All of this reminds me today of a Hindu way of describing the stages of life that has seemed very useful to me since I first encountered it some forty years ago. While I don’t pretend to have a deep understanding of Hindu belief or philosophy, and while I am sure I would not agree with all of the teachings in texts like the Manusmṛti that provides one of the earliest descriptions of this system
the simple idea that there are a four clear stages to life, and four key goals, has been interesting and helpful to me for many years.
The Ashram system describes four Ashrama, or stages, of life: Brahmacharya (student life), Grihastha (household life), Vanaprastha (retired life), and Sannyasa (renounced life). As a student, the young person is in a stage of life focused on learning, practicing self-discipline and learning to live in the right way. I remember this part of my life and appreciate my parents, teachers and friends who helped me learn and grow. As a householder, a person spends their time and energy enjoying family life, attending to their duties to their family and society, and working to earn a living. The householder also takes responsibility for children, students, and elders.
As I prepare to move from that stage of my life when I have primarily been a householder and to enter retirement, I am grateful to my family and friends for the rich and rewarding experiences I have had as a father, an uncle and great-uncle, a worker, a boss, and especially a spouse and a friend. I’m glad that I’ve had the chance to work to provide for my family! I’m also very glad that my roles as spouse, father, uncle, great-uncle and friend will continue in retirement. I’m ready to let go of being worker and boss and hope to one day be a grandfather, too.

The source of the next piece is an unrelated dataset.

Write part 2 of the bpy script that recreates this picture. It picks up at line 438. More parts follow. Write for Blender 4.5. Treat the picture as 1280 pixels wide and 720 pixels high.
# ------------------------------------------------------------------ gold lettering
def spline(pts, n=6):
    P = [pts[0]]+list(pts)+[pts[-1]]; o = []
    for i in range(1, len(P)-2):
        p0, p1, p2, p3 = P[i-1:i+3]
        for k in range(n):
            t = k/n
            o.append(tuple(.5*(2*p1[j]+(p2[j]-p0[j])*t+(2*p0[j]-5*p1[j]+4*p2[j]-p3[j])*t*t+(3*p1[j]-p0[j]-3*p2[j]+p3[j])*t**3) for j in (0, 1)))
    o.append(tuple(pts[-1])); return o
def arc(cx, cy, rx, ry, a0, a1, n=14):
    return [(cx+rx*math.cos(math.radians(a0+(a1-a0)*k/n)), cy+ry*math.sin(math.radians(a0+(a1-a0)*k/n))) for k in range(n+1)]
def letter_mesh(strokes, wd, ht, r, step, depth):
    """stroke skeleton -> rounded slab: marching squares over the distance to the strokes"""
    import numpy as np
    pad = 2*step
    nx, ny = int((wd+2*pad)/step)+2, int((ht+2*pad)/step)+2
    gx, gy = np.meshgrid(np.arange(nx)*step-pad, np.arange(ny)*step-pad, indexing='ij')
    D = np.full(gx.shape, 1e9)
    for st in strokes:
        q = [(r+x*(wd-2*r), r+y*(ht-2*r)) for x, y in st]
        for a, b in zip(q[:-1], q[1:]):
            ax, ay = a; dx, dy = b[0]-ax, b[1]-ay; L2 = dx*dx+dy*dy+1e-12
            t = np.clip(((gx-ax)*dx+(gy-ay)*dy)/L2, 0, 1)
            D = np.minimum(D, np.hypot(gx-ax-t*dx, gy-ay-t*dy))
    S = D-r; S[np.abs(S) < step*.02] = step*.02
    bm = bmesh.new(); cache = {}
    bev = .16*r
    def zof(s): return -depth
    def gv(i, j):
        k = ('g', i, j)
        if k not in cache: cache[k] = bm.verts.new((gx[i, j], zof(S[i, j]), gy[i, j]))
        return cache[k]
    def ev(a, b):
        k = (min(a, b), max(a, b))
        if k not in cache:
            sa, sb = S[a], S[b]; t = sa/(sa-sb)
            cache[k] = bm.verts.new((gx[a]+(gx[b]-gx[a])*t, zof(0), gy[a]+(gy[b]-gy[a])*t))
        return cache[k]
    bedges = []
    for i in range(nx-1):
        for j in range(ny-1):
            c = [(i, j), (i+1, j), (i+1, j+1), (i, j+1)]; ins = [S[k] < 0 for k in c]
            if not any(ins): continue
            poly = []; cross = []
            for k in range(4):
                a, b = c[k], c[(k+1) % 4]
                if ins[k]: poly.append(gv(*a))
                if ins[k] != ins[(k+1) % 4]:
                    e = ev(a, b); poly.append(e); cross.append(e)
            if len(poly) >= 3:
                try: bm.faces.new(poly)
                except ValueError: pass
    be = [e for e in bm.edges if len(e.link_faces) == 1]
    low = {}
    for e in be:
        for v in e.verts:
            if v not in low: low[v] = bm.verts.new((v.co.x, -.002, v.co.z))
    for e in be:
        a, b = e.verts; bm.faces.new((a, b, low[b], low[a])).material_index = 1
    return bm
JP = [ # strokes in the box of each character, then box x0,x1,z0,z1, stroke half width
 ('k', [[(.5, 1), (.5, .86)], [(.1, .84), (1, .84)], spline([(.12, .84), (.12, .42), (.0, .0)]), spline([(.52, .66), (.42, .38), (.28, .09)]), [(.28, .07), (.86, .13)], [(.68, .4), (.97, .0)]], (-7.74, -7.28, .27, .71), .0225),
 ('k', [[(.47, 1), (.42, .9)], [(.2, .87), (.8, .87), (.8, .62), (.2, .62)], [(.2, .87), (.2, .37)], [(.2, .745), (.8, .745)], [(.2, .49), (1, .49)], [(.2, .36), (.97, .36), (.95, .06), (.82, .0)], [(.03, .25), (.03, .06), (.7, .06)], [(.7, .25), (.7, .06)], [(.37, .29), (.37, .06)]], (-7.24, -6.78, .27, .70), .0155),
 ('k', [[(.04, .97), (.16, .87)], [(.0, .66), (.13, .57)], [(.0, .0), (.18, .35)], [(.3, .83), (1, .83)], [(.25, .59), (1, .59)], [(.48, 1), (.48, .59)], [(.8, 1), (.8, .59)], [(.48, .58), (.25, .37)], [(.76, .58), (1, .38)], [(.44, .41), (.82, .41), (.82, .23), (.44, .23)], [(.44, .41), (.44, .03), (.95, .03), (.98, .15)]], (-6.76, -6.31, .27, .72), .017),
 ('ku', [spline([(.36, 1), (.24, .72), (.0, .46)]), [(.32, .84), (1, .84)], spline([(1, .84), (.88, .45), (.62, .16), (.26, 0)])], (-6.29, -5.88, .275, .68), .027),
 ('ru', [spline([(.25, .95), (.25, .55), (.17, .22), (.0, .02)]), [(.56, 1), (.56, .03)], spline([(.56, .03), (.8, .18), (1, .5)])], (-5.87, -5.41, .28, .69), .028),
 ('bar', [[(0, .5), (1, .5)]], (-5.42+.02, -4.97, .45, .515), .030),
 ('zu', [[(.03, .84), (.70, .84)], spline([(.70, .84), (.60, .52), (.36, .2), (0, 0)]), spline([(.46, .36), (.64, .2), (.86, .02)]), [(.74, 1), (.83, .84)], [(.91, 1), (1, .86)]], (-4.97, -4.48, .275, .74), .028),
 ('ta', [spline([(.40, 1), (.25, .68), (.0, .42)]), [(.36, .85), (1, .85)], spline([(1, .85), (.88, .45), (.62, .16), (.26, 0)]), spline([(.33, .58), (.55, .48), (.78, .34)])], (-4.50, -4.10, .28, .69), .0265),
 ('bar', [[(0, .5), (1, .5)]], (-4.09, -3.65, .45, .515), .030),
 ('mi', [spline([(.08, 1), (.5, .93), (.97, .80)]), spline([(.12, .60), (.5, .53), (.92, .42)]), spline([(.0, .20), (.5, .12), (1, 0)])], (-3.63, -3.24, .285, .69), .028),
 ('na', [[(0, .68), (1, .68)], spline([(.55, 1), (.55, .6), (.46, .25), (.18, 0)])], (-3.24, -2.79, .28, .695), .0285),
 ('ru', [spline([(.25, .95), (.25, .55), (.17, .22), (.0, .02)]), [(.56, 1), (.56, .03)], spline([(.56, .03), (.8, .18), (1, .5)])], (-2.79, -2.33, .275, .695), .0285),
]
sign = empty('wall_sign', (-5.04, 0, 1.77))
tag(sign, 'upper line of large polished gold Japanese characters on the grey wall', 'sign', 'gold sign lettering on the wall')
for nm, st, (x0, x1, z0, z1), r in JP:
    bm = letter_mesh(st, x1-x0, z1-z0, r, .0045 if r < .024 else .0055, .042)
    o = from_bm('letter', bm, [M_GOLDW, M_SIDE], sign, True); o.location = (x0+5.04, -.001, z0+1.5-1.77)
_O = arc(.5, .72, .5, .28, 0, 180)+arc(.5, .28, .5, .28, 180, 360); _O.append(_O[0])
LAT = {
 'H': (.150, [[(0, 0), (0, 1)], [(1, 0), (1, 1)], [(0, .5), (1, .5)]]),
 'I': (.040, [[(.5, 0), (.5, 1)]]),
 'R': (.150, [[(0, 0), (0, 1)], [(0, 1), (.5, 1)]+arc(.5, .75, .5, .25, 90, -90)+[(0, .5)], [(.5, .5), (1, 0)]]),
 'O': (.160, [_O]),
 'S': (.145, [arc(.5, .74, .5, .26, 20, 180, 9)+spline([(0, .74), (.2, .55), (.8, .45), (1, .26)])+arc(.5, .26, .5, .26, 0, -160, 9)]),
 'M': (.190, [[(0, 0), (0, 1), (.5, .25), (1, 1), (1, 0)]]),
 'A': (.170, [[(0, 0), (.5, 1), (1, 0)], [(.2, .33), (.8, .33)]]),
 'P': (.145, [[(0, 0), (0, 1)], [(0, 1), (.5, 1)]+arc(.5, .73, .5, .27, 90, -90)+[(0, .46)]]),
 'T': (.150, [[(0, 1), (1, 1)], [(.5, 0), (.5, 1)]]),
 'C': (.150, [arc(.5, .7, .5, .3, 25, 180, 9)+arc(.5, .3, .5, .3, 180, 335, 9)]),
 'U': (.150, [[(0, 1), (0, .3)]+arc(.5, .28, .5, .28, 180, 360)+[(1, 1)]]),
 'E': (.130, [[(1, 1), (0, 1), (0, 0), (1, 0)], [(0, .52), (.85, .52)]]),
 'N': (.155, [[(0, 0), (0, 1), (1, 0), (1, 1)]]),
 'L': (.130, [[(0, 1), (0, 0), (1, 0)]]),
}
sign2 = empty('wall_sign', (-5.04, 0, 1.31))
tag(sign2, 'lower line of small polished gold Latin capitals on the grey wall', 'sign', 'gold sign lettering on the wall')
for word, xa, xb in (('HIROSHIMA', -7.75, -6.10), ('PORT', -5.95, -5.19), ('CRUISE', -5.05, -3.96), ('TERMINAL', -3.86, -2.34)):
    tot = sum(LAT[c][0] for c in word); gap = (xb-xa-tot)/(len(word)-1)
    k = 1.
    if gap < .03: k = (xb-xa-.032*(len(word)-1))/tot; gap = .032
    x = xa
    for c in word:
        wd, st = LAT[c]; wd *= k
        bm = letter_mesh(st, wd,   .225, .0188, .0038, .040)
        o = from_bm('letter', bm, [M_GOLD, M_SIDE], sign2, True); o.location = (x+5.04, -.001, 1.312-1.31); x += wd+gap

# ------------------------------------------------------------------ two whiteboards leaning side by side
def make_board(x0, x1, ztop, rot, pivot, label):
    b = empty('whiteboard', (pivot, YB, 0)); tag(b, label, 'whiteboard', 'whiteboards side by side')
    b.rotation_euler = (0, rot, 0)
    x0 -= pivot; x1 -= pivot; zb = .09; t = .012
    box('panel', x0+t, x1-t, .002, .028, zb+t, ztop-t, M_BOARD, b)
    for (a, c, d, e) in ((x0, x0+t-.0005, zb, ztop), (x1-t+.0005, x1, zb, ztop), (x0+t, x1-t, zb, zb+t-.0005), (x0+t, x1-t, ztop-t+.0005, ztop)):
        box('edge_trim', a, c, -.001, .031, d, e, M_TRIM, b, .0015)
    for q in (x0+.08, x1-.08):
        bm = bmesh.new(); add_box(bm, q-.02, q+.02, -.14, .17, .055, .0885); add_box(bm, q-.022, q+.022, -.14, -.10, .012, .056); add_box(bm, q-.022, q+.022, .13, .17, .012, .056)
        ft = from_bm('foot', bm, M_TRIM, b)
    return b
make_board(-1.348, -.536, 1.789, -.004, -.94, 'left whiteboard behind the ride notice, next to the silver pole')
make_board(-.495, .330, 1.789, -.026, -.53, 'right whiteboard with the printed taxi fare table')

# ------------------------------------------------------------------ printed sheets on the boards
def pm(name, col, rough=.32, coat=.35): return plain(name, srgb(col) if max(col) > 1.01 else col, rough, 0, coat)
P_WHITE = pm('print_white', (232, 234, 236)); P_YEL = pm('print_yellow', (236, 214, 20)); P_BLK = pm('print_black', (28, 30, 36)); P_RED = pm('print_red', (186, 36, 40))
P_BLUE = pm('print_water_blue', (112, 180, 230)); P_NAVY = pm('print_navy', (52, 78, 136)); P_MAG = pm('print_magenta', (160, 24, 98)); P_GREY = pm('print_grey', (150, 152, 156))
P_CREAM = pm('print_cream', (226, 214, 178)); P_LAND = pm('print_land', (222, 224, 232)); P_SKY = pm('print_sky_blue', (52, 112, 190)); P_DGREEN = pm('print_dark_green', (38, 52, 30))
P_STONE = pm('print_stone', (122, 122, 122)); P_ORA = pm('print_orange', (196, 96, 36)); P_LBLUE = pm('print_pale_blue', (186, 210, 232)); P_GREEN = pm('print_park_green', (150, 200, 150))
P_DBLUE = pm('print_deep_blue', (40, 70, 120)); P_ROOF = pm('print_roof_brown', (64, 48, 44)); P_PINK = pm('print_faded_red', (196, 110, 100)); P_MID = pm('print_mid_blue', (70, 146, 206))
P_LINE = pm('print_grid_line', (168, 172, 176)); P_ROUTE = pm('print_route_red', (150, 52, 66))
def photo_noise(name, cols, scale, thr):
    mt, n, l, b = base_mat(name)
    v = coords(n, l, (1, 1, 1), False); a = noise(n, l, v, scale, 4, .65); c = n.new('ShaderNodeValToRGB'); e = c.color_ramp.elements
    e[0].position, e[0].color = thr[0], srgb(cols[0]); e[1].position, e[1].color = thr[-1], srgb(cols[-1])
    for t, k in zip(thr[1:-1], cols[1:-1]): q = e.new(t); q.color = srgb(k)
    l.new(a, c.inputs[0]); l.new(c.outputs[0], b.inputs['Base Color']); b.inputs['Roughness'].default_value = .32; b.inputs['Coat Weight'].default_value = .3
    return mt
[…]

In the Ashram system, the retired life allows a person to gradually withdraw from the world, freely share their wisdom with others and prepare for the final stage of life. For my part, I hope, and expect that the process of withdrawal will be very slow and gradual. While I am ready to set aside the duties of my profession, there are many new things I look forward to engaging in with my time and energy and I am especially looking forward to having more time with my loved ones.
Some day, I imagine I will be ready for something akin to sannyasa when I will focus more and more on leaving this world in the best way. While I have watched some who have gone before me live through this stage of life, I have much to learn before I will understand it better. I hope I will have many years to do that learning.
In these Hindu teachings, a life lived in this way helps a person fulfill four key aims: Dharma (living in the right way), Artha (meaning and purpose), Kama (the aesthetic enjoyment of life, love, and emotional fulfillment), and Moksha (liberation, freedom, self-realization and self-knowledge). If I were to live a life that allowed me to find, and balance, these things, I’m certain that would be a life very well lived!
As I prepare to move to the next stage of my life, there is work I look forward to doing that I will be more free to do by not having to earn a living. In addition to volunteering in the parks and for literacy, I’d like to work for gender equity, climate change and sustainability to help ensure that all our children, grandchildren, and their children and grandchildren, live in a world better than the one we inherited from our parents. These are ambitious goals I’d have to pursue with a certain amount of faith as we will surely not live to see all the results of our efforts.
I also look forward to more time with nature, hiking and stargazing, to more meditation, music, laughter, love, and quiet times with family and friends. I’ll be preparing over the next 22 months. I know I have so much to learn and I’m sure there will be challenges and surprises in this new stage of life. I’m pretty sure I’ll be ready for those!